Damon Atchison had some questions about making a tracker bar for the
Wurlitzer 125 roll. Steve Lanick in Pittsburgh used to make them. His
were superb, with rectangular holes like the originals had, rather than
the round holes usually used by machinists today. Of course these
rectangular holes had to be made with a broaching tool, and sometimes it
broke. Steve had a special spacing jig, which he used to cope with the
unhandy Wurlitzer .1227" spacing.
An organ owned by Arthur Curtze in State College, Pa., has Lucite
(Plexiglas) tracker bars, which makes it easy to see where you are going
as you aim through the thickness of the tracker bar.
Damon is right that not all the holes are on the same horizontal plane.
The bass drum and snare drum holes are offset upwards and additionally
they are somewhat larger, round holes. I claim that this offset is not
critical, especially in the light of the minor inaccuracies introduced
into recut rolls by the mechanics of the copying process.

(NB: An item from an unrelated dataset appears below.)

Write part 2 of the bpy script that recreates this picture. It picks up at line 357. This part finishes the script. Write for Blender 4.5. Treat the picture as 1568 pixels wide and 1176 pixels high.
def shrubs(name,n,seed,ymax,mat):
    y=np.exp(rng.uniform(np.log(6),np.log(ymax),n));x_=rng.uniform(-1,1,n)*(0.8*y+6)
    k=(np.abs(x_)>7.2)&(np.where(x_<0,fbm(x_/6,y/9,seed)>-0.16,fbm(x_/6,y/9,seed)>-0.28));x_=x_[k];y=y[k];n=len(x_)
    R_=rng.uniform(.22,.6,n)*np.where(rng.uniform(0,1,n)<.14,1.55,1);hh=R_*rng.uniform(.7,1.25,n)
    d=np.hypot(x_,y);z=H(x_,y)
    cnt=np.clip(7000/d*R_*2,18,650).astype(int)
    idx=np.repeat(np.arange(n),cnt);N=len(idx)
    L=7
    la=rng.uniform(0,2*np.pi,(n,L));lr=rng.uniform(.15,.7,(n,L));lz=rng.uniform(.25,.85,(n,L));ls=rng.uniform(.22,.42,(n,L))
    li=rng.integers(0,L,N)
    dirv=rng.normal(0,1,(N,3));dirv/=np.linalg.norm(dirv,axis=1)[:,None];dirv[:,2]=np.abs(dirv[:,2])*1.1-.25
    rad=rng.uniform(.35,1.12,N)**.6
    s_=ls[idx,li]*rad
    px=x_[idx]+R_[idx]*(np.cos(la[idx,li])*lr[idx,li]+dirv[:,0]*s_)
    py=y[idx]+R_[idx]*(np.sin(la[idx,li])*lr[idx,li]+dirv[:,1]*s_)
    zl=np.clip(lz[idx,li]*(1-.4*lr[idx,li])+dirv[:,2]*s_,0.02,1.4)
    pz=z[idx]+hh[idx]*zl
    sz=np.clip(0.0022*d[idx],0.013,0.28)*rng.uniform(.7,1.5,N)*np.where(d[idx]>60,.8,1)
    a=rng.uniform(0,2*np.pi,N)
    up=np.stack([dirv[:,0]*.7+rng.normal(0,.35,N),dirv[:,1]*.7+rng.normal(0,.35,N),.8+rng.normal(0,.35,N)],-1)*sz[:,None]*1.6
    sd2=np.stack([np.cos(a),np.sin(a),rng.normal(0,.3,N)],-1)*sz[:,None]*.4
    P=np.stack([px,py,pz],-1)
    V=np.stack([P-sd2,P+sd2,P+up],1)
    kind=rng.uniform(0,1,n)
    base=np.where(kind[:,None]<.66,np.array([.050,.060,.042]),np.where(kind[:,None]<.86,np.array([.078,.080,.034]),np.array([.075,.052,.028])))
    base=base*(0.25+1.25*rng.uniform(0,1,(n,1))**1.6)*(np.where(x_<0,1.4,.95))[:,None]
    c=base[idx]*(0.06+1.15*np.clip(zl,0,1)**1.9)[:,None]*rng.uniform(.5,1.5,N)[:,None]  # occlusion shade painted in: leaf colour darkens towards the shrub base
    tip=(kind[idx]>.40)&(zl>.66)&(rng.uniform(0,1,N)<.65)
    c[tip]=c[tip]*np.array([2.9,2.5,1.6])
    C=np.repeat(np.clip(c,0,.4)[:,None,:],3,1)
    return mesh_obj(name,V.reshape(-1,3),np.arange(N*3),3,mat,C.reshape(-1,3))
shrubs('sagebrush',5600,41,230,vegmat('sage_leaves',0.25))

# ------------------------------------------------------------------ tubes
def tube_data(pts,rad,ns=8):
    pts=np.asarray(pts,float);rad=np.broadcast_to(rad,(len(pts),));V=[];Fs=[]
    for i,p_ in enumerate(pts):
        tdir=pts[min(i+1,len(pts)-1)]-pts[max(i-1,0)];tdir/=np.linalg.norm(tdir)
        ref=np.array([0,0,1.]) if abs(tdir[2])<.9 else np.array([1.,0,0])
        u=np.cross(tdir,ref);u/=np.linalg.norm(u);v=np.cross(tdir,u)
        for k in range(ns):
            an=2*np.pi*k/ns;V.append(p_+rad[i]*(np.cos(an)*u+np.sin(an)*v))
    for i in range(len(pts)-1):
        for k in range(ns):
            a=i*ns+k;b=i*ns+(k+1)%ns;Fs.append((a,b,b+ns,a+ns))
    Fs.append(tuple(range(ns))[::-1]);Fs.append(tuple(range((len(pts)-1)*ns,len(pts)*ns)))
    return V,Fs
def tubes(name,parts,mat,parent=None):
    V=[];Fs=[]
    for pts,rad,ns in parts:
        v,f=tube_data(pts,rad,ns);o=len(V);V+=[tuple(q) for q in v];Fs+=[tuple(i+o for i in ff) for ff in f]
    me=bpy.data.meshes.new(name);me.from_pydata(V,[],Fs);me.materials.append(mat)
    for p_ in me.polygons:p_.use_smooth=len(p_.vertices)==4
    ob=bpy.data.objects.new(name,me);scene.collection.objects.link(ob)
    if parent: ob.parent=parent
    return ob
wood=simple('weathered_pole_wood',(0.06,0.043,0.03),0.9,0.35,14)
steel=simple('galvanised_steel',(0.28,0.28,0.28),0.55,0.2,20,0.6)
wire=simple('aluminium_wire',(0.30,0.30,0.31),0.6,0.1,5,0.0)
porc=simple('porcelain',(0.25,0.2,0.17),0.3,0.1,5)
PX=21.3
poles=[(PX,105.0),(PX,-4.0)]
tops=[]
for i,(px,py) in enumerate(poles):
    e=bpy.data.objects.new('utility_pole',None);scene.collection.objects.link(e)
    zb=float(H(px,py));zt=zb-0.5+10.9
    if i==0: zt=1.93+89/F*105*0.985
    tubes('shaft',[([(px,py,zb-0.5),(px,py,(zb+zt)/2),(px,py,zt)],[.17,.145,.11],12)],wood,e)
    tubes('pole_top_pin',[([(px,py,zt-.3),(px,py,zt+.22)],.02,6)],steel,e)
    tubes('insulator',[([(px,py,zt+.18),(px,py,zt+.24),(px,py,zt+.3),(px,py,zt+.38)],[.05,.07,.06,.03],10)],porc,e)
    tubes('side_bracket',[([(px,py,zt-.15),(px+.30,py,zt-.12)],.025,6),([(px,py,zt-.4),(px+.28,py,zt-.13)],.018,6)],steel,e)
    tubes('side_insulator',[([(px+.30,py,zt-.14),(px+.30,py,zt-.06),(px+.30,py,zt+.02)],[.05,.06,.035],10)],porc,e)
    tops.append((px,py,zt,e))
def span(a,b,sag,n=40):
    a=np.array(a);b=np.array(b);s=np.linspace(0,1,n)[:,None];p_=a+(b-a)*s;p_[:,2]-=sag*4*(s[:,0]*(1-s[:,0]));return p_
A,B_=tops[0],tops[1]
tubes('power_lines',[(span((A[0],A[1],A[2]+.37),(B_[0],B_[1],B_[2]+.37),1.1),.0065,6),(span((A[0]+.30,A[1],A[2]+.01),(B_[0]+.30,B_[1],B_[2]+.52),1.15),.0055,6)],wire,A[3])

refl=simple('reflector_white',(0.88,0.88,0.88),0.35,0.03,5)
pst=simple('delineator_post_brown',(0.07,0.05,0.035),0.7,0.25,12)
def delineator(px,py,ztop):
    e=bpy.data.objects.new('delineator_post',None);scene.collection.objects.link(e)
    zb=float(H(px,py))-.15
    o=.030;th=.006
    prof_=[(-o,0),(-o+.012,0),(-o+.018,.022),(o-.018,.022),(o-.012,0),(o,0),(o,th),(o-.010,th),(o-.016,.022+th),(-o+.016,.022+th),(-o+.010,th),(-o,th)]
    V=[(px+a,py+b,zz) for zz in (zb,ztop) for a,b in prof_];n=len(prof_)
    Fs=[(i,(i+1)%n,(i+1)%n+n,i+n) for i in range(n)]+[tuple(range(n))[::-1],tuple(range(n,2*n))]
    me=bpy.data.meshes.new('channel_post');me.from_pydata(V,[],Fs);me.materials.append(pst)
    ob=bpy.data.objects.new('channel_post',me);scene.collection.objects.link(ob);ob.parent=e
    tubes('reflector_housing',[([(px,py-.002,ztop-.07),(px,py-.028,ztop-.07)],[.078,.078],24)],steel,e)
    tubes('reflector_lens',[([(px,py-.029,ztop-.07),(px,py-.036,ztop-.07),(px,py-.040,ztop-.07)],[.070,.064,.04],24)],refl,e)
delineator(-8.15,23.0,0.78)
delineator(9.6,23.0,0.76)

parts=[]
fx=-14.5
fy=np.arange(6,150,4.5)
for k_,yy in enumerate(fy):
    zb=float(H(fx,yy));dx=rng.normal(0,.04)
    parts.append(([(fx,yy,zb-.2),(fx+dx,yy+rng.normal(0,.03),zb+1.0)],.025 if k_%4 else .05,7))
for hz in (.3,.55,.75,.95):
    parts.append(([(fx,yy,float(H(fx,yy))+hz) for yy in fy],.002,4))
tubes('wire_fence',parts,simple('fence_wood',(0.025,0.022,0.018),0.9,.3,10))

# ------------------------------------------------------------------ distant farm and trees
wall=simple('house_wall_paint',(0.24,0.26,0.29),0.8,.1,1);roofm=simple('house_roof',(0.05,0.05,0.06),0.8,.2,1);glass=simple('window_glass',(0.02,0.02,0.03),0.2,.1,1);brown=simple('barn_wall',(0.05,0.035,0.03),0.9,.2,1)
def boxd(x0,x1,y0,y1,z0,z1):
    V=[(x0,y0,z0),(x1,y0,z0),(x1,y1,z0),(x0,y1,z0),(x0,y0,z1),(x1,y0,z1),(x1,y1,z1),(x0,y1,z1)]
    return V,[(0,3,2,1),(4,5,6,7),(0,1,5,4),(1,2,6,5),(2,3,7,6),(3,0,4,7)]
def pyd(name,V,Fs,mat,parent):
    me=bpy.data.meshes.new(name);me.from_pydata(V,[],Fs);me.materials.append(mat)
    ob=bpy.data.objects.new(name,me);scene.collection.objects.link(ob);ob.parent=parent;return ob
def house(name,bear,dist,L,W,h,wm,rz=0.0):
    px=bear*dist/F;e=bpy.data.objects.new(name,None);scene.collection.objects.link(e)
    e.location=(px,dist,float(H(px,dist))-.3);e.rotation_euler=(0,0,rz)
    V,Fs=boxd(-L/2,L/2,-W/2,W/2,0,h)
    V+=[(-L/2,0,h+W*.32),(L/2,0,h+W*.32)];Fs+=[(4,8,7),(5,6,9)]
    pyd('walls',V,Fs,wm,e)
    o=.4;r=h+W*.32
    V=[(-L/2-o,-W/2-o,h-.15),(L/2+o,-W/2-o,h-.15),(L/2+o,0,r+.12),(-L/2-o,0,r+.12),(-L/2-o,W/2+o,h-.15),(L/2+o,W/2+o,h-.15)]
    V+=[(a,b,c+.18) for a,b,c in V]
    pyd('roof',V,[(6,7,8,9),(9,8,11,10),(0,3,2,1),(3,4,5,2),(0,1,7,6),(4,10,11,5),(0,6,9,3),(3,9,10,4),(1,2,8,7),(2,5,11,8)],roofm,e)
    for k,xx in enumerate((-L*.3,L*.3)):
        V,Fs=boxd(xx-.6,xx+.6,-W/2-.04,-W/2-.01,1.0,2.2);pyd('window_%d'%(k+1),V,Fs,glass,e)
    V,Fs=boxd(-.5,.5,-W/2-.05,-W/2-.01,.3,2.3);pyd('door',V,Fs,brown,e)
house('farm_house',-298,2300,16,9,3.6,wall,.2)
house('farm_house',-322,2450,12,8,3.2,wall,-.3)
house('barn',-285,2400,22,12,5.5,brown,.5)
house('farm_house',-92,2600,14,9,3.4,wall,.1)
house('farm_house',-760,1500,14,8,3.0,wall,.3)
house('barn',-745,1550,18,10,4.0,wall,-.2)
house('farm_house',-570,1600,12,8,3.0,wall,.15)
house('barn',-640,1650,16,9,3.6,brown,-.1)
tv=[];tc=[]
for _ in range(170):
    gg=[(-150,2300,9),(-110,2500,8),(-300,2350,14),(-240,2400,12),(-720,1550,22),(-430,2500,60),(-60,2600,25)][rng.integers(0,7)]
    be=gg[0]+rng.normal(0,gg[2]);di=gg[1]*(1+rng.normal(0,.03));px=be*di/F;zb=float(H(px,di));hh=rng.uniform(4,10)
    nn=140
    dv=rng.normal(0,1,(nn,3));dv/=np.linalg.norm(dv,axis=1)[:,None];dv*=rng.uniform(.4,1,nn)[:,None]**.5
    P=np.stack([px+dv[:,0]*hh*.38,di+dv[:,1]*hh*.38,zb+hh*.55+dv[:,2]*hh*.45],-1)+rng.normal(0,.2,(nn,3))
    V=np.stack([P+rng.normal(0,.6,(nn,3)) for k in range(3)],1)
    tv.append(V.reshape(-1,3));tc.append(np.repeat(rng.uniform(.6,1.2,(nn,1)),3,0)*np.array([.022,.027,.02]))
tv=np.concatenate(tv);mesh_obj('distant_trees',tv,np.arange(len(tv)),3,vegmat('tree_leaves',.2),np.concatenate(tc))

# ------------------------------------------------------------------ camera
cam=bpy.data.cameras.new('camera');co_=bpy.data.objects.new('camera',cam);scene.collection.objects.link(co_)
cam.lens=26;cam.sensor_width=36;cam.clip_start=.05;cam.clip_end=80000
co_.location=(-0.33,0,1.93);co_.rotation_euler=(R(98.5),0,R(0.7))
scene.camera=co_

The 125 tracker bar has 45 holes. Hole 1 is the nickel trip (unused for
all practical purposes), hole 2 is snare drum, 3-7 are bass notes, 8-16
are accompaniment notes, 17-30 are melody notes, 31-43 are trumpet or
counter-melody (though Wurlitzer was not big on real counter-melody), 44
is bass drum, and 45 is the rewind hole. There was no cancel hole that
re-set registers, because the roll had no registers. If Damon means such
a cancel by his phrase "for the ON/OFF of the mechanism," the answer is,
No, there was none. But if he means a hole for shutting off the organ
motor or roll drive between tunes, the answer is, Yes, hole 1 does that.
If you don't feel up to making your own tracker bar, you might write or
call Robert Streicher in Pond Eddy, NY. He has a good reputation as a
machinist for mechanical music items.